Giulio Gasperini
AOSTA – Appena edito in Italia dalla casa editrice Miraggi edizioni nella collana Tamizdat, il pamphlet Cari jihadisti… di Philippe Muray era uscito in Francia subito dopo gli attentati dell’11/9, causando un dibattito feroce e una sterminata processione di polemiche.
Muray analizza la situazione dell’Occidente, sottolineando come lui stesso si sia dato la sua morte primaria, attraverso il consumismo frenetico, l’auto-annientamento, la dimenticanza dei valori. I “jihadisti”, secondo Muray, non hanno fatto altro che palesarsi in questo momento di estrema vulnerabilità del “nostro” mondo, creando un terrore e una violenza che non deflagrano nell’inaspettato, ma sono a dir poco conseguenze quasi logiche della situazione dell’Occidente stesso: “Le vostre distruzioni compromettono le nostre decostruzioni. Il vostro annientamento interrompe la nostra nientificazione. Siete dei doppioni”.C’è il tentativo, da parte di Muray, di svuotare di senso le azioni così globalmente sconvolgenti dei terroristi, dal momento che è la società stessa dell’Occidente che sta portando avanti la sua distruzione, in maniera meno mediatica e sensazionalistica ma forse più drammatica e irrisolvibile.

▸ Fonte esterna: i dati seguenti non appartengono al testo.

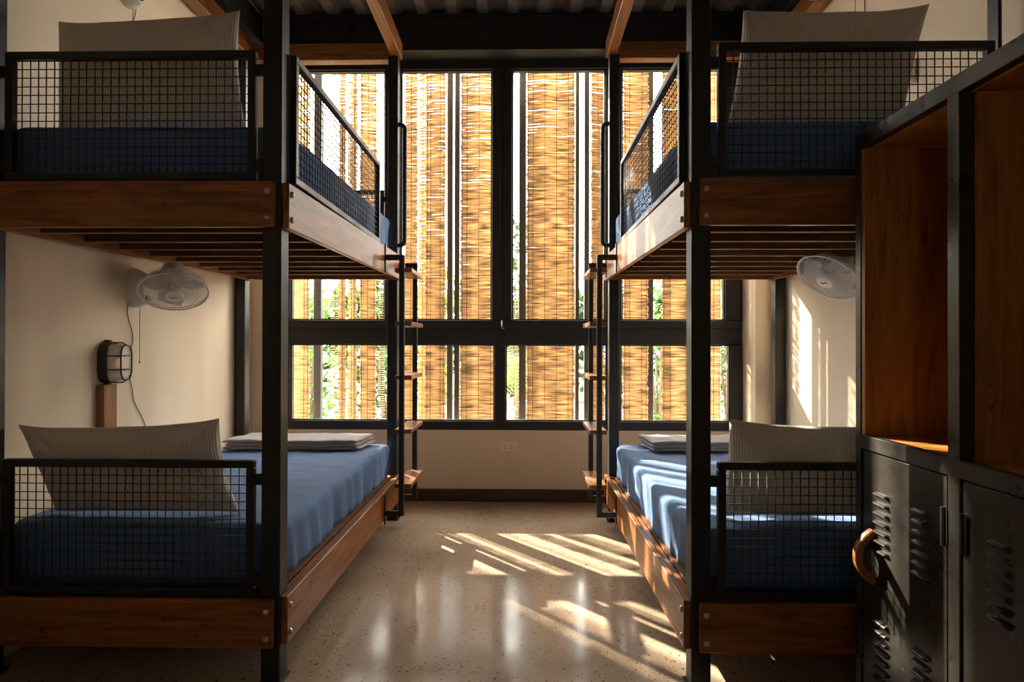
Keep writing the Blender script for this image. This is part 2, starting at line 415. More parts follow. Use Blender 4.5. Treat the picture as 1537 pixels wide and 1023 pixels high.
# ------------------------------------------------------------------ bunk beds
ZU0, ZU1 = 1.793, 1.974      # upper rails
ZD0, ZD1 = .1543, .343       # lower rails
def lift(y): return .03 * (y - YF) / 2.05     # the upper deck rises slightly to the window end
def guard(root, pts_axis, a0, a1, c, z0, z1, brackets, name='guard'):
    """framed mesh panel; pts_axis 0: runs along x at y=c; 1: runs along y at x=c"""
    T = .030; h = T / 2
    def bx(m, p0, p1, q0, q1, dep, b=.003):
        if pts_axis == 0: m.box(p0, p1, c - dep, c + dep, q0, q1, b)
        else: m.box(c - dep, c + dep, p0, p1, q0, q1, b)
    f = MB()
    bx(f, a0, a1, z1 - T, z1, h); bx(f, a0, a1, z0, z0 + T, h)
    bx(f, a0, a0 + T, z0 + T, z1 - T, h); bx(f, a1 - T, a1, z0 + T, z1 - T, h)
    g = f.build(name, STEEL, root)
    w = MB(); n = max(2, round((a1 - a0 - 2 * T) / .0325)); r = .0021
    for i in range(1, n):
        x = a0 + T + (a1 - a0 - 2 * T) * i / n + R.uniform(-.0012, .0012)
        if pts_axis == 0: w.tube([(x, c - r, z0 + .02), (x, c - r, z1 - .02)], r, 6)
        else: w.tube([(c - r, x, z0 + .02), (c - r, x, z1 - .02)], r, 6)
    n = max(2, round((z1 - z0 - 2 * T) / .0335))
    for i in range(1, n):
        z = z0 + T + (z1 - z0 - 2 * T) * i / n + R.uniform(-.001, .001)
        if pts_axis == 0: w.tube([(a0 + .02, c + r, z), (a1 - .02, c + r, z)], r, 6)
        else: w.tube([(c + r, a0 + .02, z), (c + r, a1 - .02, z)], r, 6)
    w.build('wire_mesh', WIRE, g, smooth=True)
    for (b0, b1, bz) in brackets:
        m = MB(); bx(m, b0, b1, bz - .022, bz + .022, .010, .003); m.build('bracket', STEEL, g)
    return g
def bolt(parent, p, n):
    M = frame_to(n, p)
    return MB().lathe([(.0130, 0), (.0130, .0025), (.0118, .0055), (.0085, .0085), (.004, .0102), (.0006, .0107)], M, 16).build('bolt', BOLT, parent, smooth='auto')

def bunk(side, label):
    s = -1 if side == 'l' else 1           # away from the aisle
    A = AL if s < 0 else AR
    Wc = -2.115 if s < 0 else 1.9          # aisle face of the wall-side posts
    root = thing('bunk_bed', ((A + Wc) / 2, (YF + YB) / 2, 0), label, 'bunk bed', 'steel and wood bunk beds')
    def post(x0, x1, y0, y1, zt):
        p = MB().box(x0, x1, y0, y1, 0, zt, .004).build('post', STEEL, root)
        MB().box(x0 - .010, x1 + .010, y0 - .006, y1 + .012, 0, .007, .001).build('base_plate', STEEL, p)
        return p
    for y in (YF, YB):
        pa = post(A, A + s * P, y, y + P, 3.53) if s > 0 else post(A + s * P, A, y, y + P, 3.53)
        if s < 0 or y == YB:
            post(min(Wc, Wc + s * P), max(Wc, Wc + s * P), y, y + P, 3.53)
        else:
            post(Wc, Wc + .015, 2.265, 2.325, 3.53)
        # grab handle on the window end post
        if y == YB:
            yc = y + .035; xo = A - s * .048
            pts = []
            for k in range(7):
                a = k / 6 * math.pi / 2; pts.append((A - s * .013 - s * .035 * math.sin(a), yc, 3.015 - .035 * (1 - math.cos(a))))
            pts = [(A + s * .002, yc, 3.015)] + pts
            for k in range(7):
                a = k / 6 * math.pi / 2; pts.append((A - s * .013 - s * .035 * math.cos(a), yc, 2.125 - .035 * math.sin(a)))
            pts.append((A + s * .002, yc, 2.09))
            MB().tube(pts, .0165, 12).build('grab_handle', STEEL, root, smooth=True)
    t = .0274
    xe = -.9677 if s < 0 else .6837        # aisle end of the end boards
    xw = Wc + s * .06
    for lev, (z0, z1) in enumerate(((ZD0, ZD1), (ZU0, ZU1))):
        lf = (lambda y: lift(y)) if lev else (lambda y: 0.)
        # aisle side rail (rises with the deck)
        ya, yb = YF + .009, YB + P - .01
        xr0, xr1 = sorted((A, A - s * t))
        m = MB().box(xr0, xr1, ya, yb, z0, z1, .003)
        m.v = [(x, y, z + lf(y)) for x, y, z in m.v]
        rail = m.build('side_rail', WOODY, root)
        for f in (.23, .79): bolt(rail, (A - s * t, ya + .026, z1 - (z1 - z0) * f), (-s, 0, 0))
        # ledger behind it
        x0, x1 = sorted((A + s * .004, A + s * .034))
        m = MB().box(x0, x1, YF + P, YB, z0 + .03, z1 - .012 - (.0 if lev else .0), .003); m.v = [(x, y, z + lf(y)) for x, y, z in m.v]
        m.build('ledger', WOODY, root)
        # wall side rail
        x0, x1 = sorted((Wc, Wc - s * .03))
        m = MB().box(x0, x1, YF + .0, YB + P, z0, z1, .003); m.v = [(x, y, z + lf(y)) for x, y, z in m.v]
        m.build('wall_rail', WOODY, root)
        x0, x1 = sorted((Wc - s * .03, Wc - s * .062))
        m = MB().box(x0, x1, YF + .03, YB, z0 + .06, z1 - .02, .003); m.v = [(x, y, z + lf(y)) for x, y, z in m.v]
        m.build('ledger', WOODY, root)
        # end boards
        x0, x1 = sorted((xe, xw))
        dz = 0 if s < 0 else .004
        eb = MB().box(x0, x1, YF - .0245, YF - .0005, z0 + dz, z1 + dz, .003).build('end_board', WOODX, root)
        for f in (.23, .79): bolt(eb, (xe + s * .024, YF - .0245, z1 + dz - (z1 - z0) * f), (0, -1, 0))
        x0, x1 = sorted((A - s * .002, Wc))
        MB().box(x0, x1, YB - .028, YB - .0005, z0 + lf(YB), z1 + lf(YB), .003).build('end_board', WOODX, root)
        # joists and platform
        x0, x1 = sorted((A + s * .036, Wc - s * .064))
        k = 0; y = 2.345
        while y < 4.1:
            MB().box(x0, x1, y, y + .030, z0 + .012 + lf(y), z1 - .05 + lf(y), .002).build('slat', JOIST, root); y += .2335
        m = MB().box(x0, x1, YF + P + .005, YB - .03, z1 - (.032 if lev else .011), z1 - (.021 if lev else -.003)); m.v = [(x, y, z + lf(y)) for x, y, z in m.v]
        m.build('platform', JOIST, root)
        # front guard
        ga = -1.055 if s < 0 else .762
        gb = -2.06 if s < 0 else 1.822
        zz0, zz1 = ((.345, .878), (1.985, 2.497))[lev]
        if s > 0: zz0 += .006; zz1 += .016 if lev else .004
        br = []
        for bz in (zz1 - .075, zz0 + .06):
            p0, p1 = sorted((ga, A + s * P - s * .001)); br.append((p0, p1, bz))
            if s < 0: p0, p1 = sorted((gb, Wc)); br.append((p0, p1, bz))
            else: br.append((gb, Wc + .003, bz))
        guard(root, 0, min(ga, gb), max(ga, gb), 2.2, zz0, zz1, br)
        if lev:
            guard(root, 1, 2.262, 3.62, A - s * .012, 1.978 + .011, 2.515, [(2.256, 2.264, 2.4)], 'guard')
            br = [(min(ga, A + s * P), max(ga, A + s * P), bz) for bz in (2.44, 2.06)]
            guard(root, 0, min(ga, gb), max(ga, gb), YB + .030, 2.02, 2.51, br)
    # canopy rails at the top
    z0, z1 = 3.53, 3.66
    x0, x1 = sorted((A - s * .02, A + s * .055))
    MB().box(x0, x1, YF - .1, YB + P - .005, z0, z1, .004).build('canopy_rail', WOODY, root)
    x0, x1 = sorted((Wc - s * .03, Wc + s * .07))
    MB().box(x0, x1, YF - .1, YB + P, z0, z1, .004).build('canopy_rail', WOODY, root)
    x0, x1 = sorted((A + s * .056, Wc - s * .031))
    MB().box(x0, x1, YB + .065, YB + .145, z0, z1, .004).build('canopy_rail', WOODX, root)
    MB().box(x0, x1, YF - .08, YF - .02, z0, z1, .004).build('canopy_rail', WOODX, root)
    # ladder on the aisle side at the window end
    xo0, xo1 = sorted((A - s * .124, A - s * .159))
    ux0, ux1 = xo0, xo1
    m = MB()
    rf = A - s * t
    for (ya, yb, zt, zb) in ((3.735, 3.767, 1.935, .185), (4.198, 4.230, 1.945, .17)):
        m.box(ux0, ux1, ya, yb, zb, zt, .004)
        x0, x1 = sorted((rf - s * .006, A - s * .14))
        m.box(x0, x1, ya, yb, zt - .036, zt, .004); m.box(x0, x1, ya, yb, zb, zb + .034, .004)
    lad = m.build('ladder', STEEL, root)
    for (zb, zt) in ((1.815, 2.012), (.125, .325)):
        x0, x1 = sorted((rf, rf - s * .007))
        MB().box(x0, x1, 3.735, 3.767, zb, zt, .002).build('mounting_plate', STEEL, lad); MB().box(x0, x1, 4.198, 4.230, zb + .02, zt, .002).build('mounting_plate', STEEL, lad)
    for zt in (1.85, 1.487, 1.125, .761, .393):
        x0, x1 = sorted((A - s * .088, A - s * .204))
        MB().box(x0, x1, 3.7675, 4.197, zt - .029, zt, .003).build('tread', WOODY, lad)
    return root
bunk('l', 'black steel and stained wood bunk bed along the left wall, two decks high')
bunk('r', 'black steel and wood bunk bed along the right wall, partly hidden by the lockers')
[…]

Le posizioni di Muray sono decisamente forti e aspre, molto radicali e persino eretiche; esposte in una lingua chiara ma con ragionamenti di serrata logica, sempre in sottrazione, attraverso i quali bisogna tenersi ben saldi e mai perdersi neanche una virgola: pena, il fraintendimento. Sicché si capisce la polemica che questo pamphlet scatenò nella Francia del tempo, ancora ben lontana dalla dura presa di consapevolezza che il terrorismo non colpisce solo altrove, ma anche all’interno della propria casa.
In questa situazione, è la Storia che, secondo Muray, oramai ha fallito. La Storia è finita, si è conclusa proprio perché non ha possibilità di redimersi, di far pace con sé stessa e con l’umanità intera. La colpa, chiaramente, – anche se di colpa non si tratta, quanto piuttosto di un merito doloroso – è ancora della società dell’Occidente: “Ma il nostro successo più grande è aver creato persone che desiderano ardentemente tutto ciò che subiscono passivamente”.
Muray desautora e inficia la portata distruttrice delle azioni dei jihadisti, nella loro ansia di annientamento, attraverso un j’accuse velato di amarissima ironia che prende di mira, dunque, non tanto le mosse di matrice terroristica quanto il terrorismo stesso interno alla nostra società, che in modalità più dissimulate ma più corrosive, ha portato alle stesse distruzioni e stragi sociali.